Dear Editors:
Congratulations on the successful redesign of The Press-Enterprise. As a long-time Jurupa Valley subscriber, I am pleased to see more local news with no apparent sacrifice in your national and international coverage.
While I was sorry to see that the Food section has been reduced to one page, at least you kept it, which was not the case with your unfortunate previous redesign (the one that put the comics in four different sections of the paper, depending on the day of the week). And if something had to be sacrificed, I think you were wise to spare us the superficial slacker ramblings of "The Daily Dude."

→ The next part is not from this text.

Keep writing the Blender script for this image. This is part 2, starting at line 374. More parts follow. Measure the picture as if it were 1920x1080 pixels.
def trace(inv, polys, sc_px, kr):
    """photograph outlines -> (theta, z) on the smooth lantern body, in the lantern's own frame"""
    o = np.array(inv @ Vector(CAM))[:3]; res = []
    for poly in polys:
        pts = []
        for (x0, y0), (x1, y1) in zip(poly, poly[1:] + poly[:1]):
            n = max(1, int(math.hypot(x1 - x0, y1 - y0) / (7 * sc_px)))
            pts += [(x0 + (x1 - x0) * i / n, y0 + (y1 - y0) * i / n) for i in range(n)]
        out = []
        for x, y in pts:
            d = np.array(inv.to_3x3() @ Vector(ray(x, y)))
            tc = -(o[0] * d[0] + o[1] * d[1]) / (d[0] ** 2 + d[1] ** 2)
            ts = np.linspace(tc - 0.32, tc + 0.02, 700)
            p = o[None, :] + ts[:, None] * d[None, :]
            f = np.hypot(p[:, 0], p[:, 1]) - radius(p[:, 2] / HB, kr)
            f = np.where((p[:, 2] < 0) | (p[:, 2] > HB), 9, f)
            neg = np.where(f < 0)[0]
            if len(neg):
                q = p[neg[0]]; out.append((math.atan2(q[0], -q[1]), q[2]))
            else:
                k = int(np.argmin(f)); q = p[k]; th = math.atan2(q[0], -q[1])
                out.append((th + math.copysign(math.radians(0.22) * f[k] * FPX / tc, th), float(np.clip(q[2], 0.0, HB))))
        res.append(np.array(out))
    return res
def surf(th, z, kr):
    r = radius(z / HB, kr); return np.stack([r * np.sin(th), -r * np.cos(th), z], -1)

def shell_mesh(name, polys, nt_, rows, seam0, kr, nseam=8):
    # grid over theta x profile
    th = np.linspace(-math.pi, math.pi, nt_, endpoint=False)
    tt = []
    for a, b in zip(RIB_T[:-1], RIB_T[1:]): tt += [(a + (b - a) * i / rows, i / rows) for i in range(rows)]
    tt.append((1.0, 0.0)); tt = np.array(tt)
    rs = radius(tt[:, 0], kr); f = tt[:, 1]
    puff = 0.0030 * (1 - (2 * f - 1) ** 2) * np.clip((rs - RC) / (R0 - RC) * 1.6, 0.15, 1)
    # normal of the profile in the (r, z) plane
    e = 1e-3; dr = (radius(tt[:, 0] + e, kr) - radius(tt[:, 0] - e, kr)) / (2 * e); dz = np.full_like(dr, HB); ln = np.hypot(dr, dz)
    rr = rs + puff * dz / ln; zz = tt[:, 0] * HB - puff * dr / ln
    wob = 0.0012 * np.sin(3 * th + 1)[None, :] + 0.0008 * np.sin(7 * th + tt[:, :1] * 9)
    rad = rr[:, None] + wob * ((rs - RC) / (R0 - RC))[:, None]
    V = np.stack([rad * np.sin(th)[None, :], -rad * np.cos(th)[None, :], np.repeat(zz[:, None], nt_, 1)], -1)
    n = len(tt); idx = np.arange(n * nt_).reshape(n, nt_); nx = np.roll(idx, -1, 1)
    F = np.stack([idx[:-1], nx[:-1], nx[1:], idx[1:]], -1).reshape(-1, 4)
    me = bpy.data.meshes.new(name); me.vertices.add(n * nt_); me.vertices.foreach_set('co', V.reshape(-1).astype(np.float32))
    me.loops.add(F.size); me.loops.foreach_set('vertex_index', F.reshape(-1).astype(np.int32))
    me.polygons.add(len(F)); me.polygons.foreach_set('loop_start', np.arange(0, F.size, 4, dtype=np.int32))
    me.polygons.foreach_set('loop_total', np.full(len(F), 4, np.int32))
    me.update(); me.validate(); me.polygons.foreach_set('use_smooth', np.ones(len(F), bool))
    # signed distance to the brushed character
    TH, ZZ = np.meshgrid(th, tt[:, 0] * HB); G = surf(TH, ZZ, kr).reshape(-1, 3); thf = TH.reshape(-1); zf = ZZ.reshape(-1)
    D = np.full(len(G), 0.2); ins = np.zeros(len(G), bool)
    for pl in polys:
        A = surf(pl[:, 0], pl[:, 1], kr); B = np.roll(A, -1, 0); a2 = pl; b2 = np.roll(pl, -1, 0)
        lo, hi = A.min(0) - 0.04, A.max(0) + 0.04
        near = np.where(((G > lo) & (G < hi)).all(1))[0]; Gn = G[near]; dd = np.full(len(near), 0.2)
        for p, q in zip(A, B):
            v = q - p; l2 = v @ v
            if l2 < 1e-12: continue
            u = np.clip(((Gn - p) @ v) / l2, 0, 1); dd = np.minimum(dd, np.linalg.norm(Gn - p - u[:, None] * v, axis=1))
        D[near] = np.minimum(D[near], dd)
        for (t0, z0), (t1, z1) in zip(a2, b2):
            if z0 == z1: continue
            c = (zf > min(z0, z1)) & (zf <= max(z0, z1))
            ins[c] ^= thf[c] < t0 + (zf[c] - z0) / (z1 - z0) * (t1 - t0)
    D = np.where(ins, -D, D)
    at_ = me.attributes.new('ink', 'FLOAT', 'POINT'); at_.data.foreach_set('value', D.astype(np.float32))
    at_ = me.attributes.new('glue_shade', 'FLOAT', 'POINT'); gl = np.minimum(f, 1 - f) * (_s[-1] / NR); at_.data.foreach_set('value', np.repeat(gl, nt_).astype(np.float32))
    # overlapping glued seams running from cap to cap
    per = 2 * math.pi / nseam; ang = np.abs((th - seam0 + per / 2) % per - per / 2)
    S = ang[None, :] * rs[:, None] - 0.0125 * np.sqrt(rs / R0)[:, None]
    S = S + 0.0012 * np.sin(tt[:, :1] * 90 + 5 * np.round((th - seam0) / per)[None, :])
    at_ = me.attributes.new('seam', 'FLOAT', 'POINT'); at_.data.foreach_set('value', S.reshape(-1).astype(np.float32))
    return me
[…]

But no "Blondie"? What were you thinking?
Were you thinking that it's too "old" a comic strip, and that you could attract younger readers with something else? In just the last three weeks, "Blondie" has addressed topics like Texas Hold 'Em poker, baggy jeans on teenagers, identity theft, office politics, food contamination in restaurants, carpooling, and cell-phone etiquette. The strip may have been around for 75 years, but that's why it's been around -- it has always remained current. Oh, and funny, too.
No "Blondie"?
I hope when public outcry forces you to restore the Bumsteads to your pages, you'll run all the strips we missed during its absence.
Sincerely, etc., etc.
I could go on and on about the greatness of "Blondie." In addition to referencing fresh topics, it deals as it always has with universal themes like the generation gap, the battle of the sexes, lazy husbands, clever wives, infuriating bosses and all of the foibles of middle-class American life. (If you're not a regular "Blondie"reader, click on the title of this blog entry and you can sample current and past strips to your heart's content.) But the Press-Enterprise has a 200-word letters-to-the-editor max, so for once I kept it short.
I'll let you know if my one-man campaign brings back Dagwood, Blondie, Cookie, Alexander, Herb and Tootsie Woodley, Elmo, Julius and Cora Dithers, the mailman, the carpoolers, the lunch-counter guy and Daisy (the blue dog).
I'll let you know if my one-man campaign brings back Dagwood, Blondie, Cookie, Alexander, Herb and Tootsie Woodley, Elmo, Julius and Cora Dithers, the mailman, the carpoolers, the lunch-counter guy and Daisy (the blue dog).